USA TODAY
Army reviewing Afghan and Iraq casualty reports
SAN FRANCISCO (AP) — The Army is reviewing casualty reports on American soldiers killed in Afghanistan, Iraq and elsewhere since 2001, a response to complaints that it has not always given families accurate information.
The review covers hundreds of casualties in Operation Enduring Freedom, the campaign in Afghanistan, and Operation Iraqi Freedom, two senior military officials said. It also includes American soldiers killed in neighboring countries in support of the two operations.
In coming weeks, the Army will issue a directive formalizing the review, according to the military officials. One spoke Thursday on condition of anonymity because officers at the highest levels of the Army are still making minor changes. The other described the initiative in memos obtained by The Associated Press.
"We are actively screening every Criminal Investigation Command report to ensure that there were no disconnects with the Casualty Reporting System. We are about half way through with that mission," one of the memos states.
The purpose of the forthcoming Army-wide order is to tell units in the field that they must tell the Army's headquarters of any change in investigative findings that differs from what a family was initially told, a third official said.
Brig. Gen. Anthony A. Cucolo, who heads the Army's public affairs office, said the Army's move is not new but a continuing "rigorous and routine review of current casualty cases with outstanding issues."
Lt. Col. Dan Baggio, an Army spokesman, said that because of the constant turnover of units in Iraq and Afghanistan, it is important to remind troops that the casualty reports must agree with the actual events that occurred when a soldier was killed.
"It's important to reinforce that the information we provide the families is accurate," he said.
The step follows high-profile mistakes in telling families the circumstances of soldiers' deaths.
The best-known is that of Cpl. Pat Tillman, the one-time NFL star from San Jose, Calif., who quit football to join the U.S. Army Rangers and was killed by friendly fire in Afghanistan in April 2004.
Tillman's family was originally told he had been killed by enemy fire. Five weeks later, they learned he was shot dead by fellow Rangers after an ambush.
The military suspected it was a friendly fire death within hours, but failed to tell the Tillmans despite a regulation on the books directing it to do so, said the soldier's mother, Mary Tillman.
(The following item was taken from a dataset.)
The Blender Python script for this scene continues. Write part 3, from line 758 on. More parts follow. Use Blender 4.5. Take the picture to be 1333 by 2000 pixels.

She called the move positive, but she said the Army must follow up and deliver any new information to surviving family members.
"People will be able to come to terms with the truth, but if you were lied to once, then you're always going to be distrustful," she said in a telephone interview.
Two months after Tillman died, Lt. Andre Tyson and Spc. Patrick McCaffrey, two California National Guardsmen, were killed by the Iraqi civil-defense soldiers they were training.
The Army initially told the families the two men were killed in a conventional ambush. It was two years before their survivors learned they were slain.
The Army is not reopening investigations into the deaths of all soldiers killed in action, but it is revisiting them to ensure family members were informed of the Army's most accurate and updated findings.
The review has been quietly underway for more than two months, but the directive has not yet been sent to units in the field.
It will order Army units down to the battalion level to dig up so-called 15-6 investigative reports routinely conducted after combat deaths. Battalions that have been or are in Iraq or Afghanistan are being directed to ship copies of the initial casualty reports to top Army officials.
The Army will compare the initial reports to the follow-up investigations, looking for discrepancies in conclusions, according to military officials.
If the Army finds such a discrepancy, it will reappoint a casualty notification team, prepare a new report for the surviving family members and revisit the family to make personal notifications, one official said.
Marine Corps spokesman Lt. Col. Scott Fazekas said he was not aware of any similar review by the Marines.
A soldier's death may result in multiple investigations for a number of reasons. Follow-up inquiries are often launched when a first layer of military investigators concludes they need to probe more deeply. For instance, sometimes a crime is suspected but investigators in the field do not have access to resources such as ballistics testing.
Follow-up inquiries are commonly conducted by the Army's Criminal Investigation Command, known as CID, and by the Combat Readiness Center.
The full scope of the effort was not clear Thursday. Officials who spoke said they did not know how many soldiers' deaths would be included, or the circumstances that would trigger review. But it will certainly include several hundred deaths, one official said. Another said the review will include all combat deaths in the two theaters.
That would mean the review would cover some 2,000 reports. Nearly 1,800 Army soldiers have died in Iraq since 2003. More than 230 have died in Afghanistan, according to an Associated Press tally.
Nadia McCaffrey, the mother of Patrick McCaffrey, welcomed the move but said she was cautious in her optimism because the Army has moved slowly to inform her in the past.
"So now again we have to see how long it takes for people to act on it," she said from her home in Tracy.